*STATED GOAL*
Skip the pictures. Set down, word for word, the lines from the start of the material up to and including the line with "return m, nt, nt.nodes['Principled BSDF']".

..........

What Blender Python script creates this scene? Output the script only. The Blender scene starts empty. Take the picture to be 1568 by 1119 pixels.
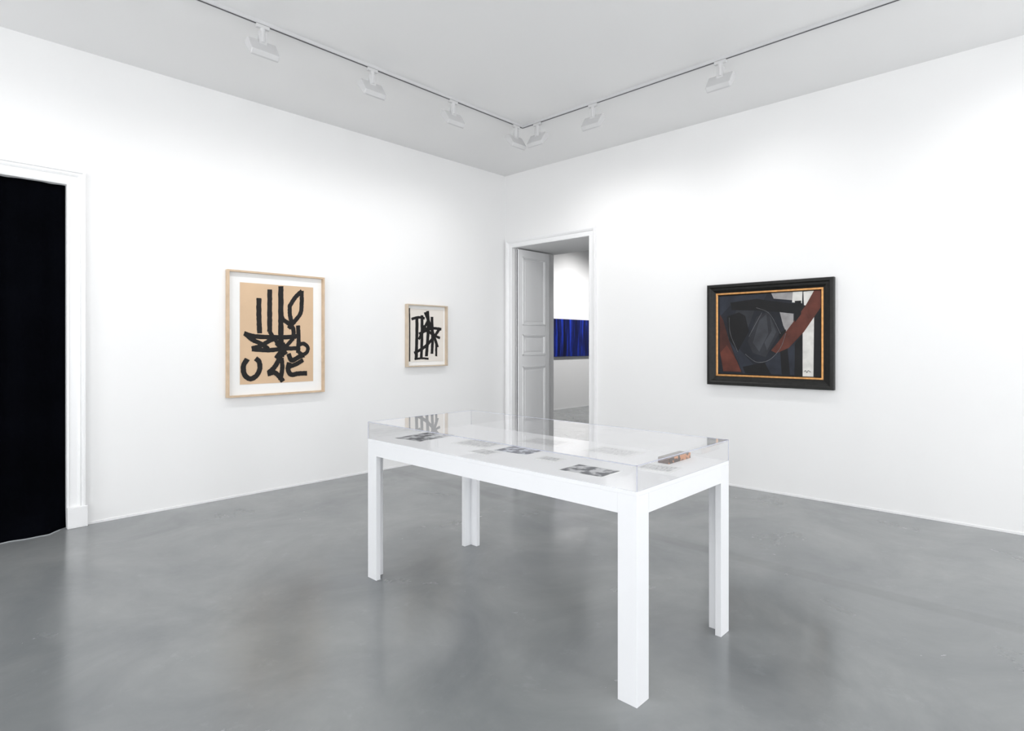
import bpy, math, random, bmesh
from mathutils import Vector, Matrix
random.seed(4)
sc = bpy.context.scene
sc.view_settings.view_transform = 'Standard'
COL = sc.collection

# ------------------------------------------------------------------ dimensions (metres)
LY = 5.905      # left wall plane  (y = LY)
RX = 6.09       # right wall plane (x = RX)
CH = 3.915      # ceiling height
BX, BY = -2.8, -3.0
RT = 0.92       # thickness of wall with passage
R2X, R2Y = 14.0, 8.40

# ------------------------------------------------------------------ materials
def new_mat(name):
    m = bpy.data.materials.new(name); m.use_nodes = True
    nt = m.node_tree
    return m, nt, nt.nodes['Principled BSDF']

def simple(name, col, rough=0.5, metal=0.0, noise=0.0, scale=8.0, bump=0.0, bscale=60.0, spec=0.5, stretch=(1,1,1)):
    m, nt, b = new_mat(name)
    b.inputs['Roughness'].default_value = rough
    b.inputs['Metallic'].default_value = metal
    b.inputs['Specular IOR Level'].default_value = spec
    tc = nt.nodes.new('ShaderNodeTexCoord')
    mp = nt.nodes.new('ShaderNodeMapping'); mp.inputs['Scale'].default_value = stretch
    nt.links.new(tc.outputs['Object'], mp.inputs['Vector'])
    n = nt.nodes.new('ShaderNodeTexNoise'); n.inputs['Scale'].default_value = scale; n.inputs['Detail'].default_value = 5
    nt.links.new(mp.outputs[0], n.inputs['Vector'])
    r = nt.nodes.new('ShaderNodeValToRGB')
    r.color_ramp.elements[0].position = 0.3; r.color_ramp.elements[1].position = 0.7
    r.color_ramp.elements[0].color = tuple(c*(1-noise) for c in col)+(1,)
    r.color_ramp.elements[1].color = tuple(min(1,c*(1+noise)) for c in col)+(1,)
    nt.links.new(n.outputs['Fac'], r.inputs['Fac'])
    nt.links.new(r.outputs['Color'], b.inputs['Base Color'])
    if bump > 0:
        n2 = nt.nodes.new('ShaderNodeTexNoise'); n2.inputs['Scale'].default_value = bscale; n2.inputs['Detail'].default_value = 4
        nt.links.new(mp.outputs[0], n2.inputs['Vector'])
        bp = nt.nodes.new('ShaderNodeBump'); bp.inputs['Strength'].default_value = bump; bp.inputs['Distance'].default_value = 0.003
        nt.links.new(n2.outputs['Fac'], bp.inputs['Height']); nt.links.new(bp.outputs[0], b.inputs['Normal'])
    return m

M_WALL = simple('wall_paint', (0.87,0.87,0.87), 0.8, noise=0.004, scale=1.5, bump=0.05, bscale=90, spec=0.2)
M_CEIL = simple('ceiling_paint', (0.85,0.85,0.85), 0.85, noise=0.004, scale=1.0, bump=0.05, spec=0.2)
M_TRIM = simple('trim_paint', (0.86,0.863,0.87), 0.4, noise=0.006, scale=4)
M_TABLE = simple('table_lacquer', (0.79,0.80,0.82), 0.42, noise=0.008, scale=3, bump=0.03)
M_DECK = simple('deck_white', (0.93,0.93,0.935), 0.6, noise=0.005)
M_LAMP = simple('lamp_housing', (0.62,0.62,0.625), 0.45, noise=0.01)
M_TRACK = simple('track_aluminium', (0.62,0.62,0.63), 0.4, noise=0.02)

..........

*EXERCISE RESULT*
What Blender Python script creates this scene? Output the script only. The Blender scene starts empty. Take the picture to be 1568 by 1119 pixels.
import bpy, math, random, bmesh
from mathutils import Vector, Matrix
random.seed(4)
sc = bpy.context.scene
sc.view_settings.view_transform = 'Standard'
COL = sc.collection

# ------------------------------------------------------------------ dimensions (metres)
LY = 5.905      # left wall plane  (y = LY)
RX = 6.09       # right wall plane (x = RX)
CH = 3.915      # ceiling height
BX, BY = -2.8, -3.0
RT = 0.92       # thickness of wall with passage
R2X, R2Y = 14.0, 8.40

# ------------------------------------------------------------------ materials
def new_mat(name):
    m = bpy.data.materials.new(name); m.use_nodes = True
    nt = m.node_tree
    return m, nt, nt.nodes['Principled BSDF']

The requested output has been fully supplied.